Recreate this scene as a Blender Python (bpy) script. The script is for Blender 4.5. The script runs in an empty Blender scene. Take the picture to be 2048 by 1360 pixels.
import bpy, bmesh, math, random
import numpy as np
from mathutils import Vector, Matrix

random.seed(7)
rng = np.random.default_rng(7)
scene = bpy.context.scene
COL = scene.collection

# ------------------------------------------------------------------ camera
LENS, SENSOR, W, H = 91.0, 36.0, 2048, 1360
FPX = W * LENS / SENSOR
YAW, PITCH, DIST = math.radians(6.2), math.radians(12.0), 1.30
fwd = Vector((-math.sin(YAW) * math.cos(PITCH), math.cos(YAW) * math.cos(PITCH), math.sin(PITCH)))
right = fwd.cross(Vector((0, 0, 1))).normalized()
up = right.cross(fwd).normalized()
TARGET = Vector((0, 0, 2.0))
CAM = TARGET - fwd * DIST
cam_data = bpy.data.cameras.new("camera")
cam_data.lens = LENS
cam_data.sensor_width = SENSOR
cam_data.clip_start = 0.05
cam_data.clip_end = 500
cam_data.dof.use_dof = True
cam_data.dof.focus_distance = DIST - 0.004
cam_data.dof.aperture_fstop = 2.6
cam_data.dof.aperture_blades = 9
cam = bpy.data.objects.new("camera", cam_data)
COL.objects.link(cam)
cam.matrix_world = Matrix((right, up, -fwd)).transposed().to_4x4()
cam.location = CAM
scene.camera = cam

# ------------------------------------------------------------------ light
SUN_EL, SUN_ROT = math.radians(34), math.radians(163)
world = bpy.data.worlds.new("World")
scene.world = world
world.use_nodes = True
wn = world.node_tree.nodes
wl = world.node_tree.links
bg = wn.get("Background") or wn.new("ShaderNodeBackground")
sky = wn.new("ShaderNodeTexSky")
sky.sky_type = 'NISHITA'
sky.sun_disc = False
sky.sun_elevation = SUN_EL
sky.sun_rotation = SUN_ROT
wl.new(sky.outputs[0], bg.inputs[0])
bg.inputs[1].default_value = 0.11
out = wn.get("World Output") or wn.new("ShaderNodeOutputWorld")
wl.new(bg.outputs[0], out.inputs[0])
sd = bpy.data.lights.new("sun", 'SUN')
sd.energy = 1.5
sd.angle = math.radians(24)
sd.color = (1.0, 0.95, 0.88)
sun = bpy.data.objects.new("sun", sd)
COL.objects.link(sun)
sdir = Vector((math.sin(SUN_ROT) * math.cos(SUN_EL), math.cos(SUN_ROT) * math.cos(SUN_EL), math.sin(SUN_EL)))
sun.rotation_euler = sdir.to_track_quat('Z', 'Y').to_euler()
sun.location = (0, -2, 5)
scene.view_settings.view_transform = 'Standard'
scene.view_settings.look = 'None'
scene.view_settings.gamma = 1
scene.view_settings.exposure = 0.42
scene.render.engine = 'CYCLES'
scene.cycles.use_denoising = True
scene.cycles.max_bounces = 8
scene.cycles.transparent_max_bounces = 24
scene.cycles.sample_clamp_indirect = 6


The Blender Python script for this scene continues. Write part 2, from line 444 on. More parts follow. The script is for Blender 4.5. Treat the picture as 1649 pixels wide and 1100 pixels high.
********************
Check each line of the records for the string "Python" and state how many lines contain it. Give only the number.

● Solution to this task:
2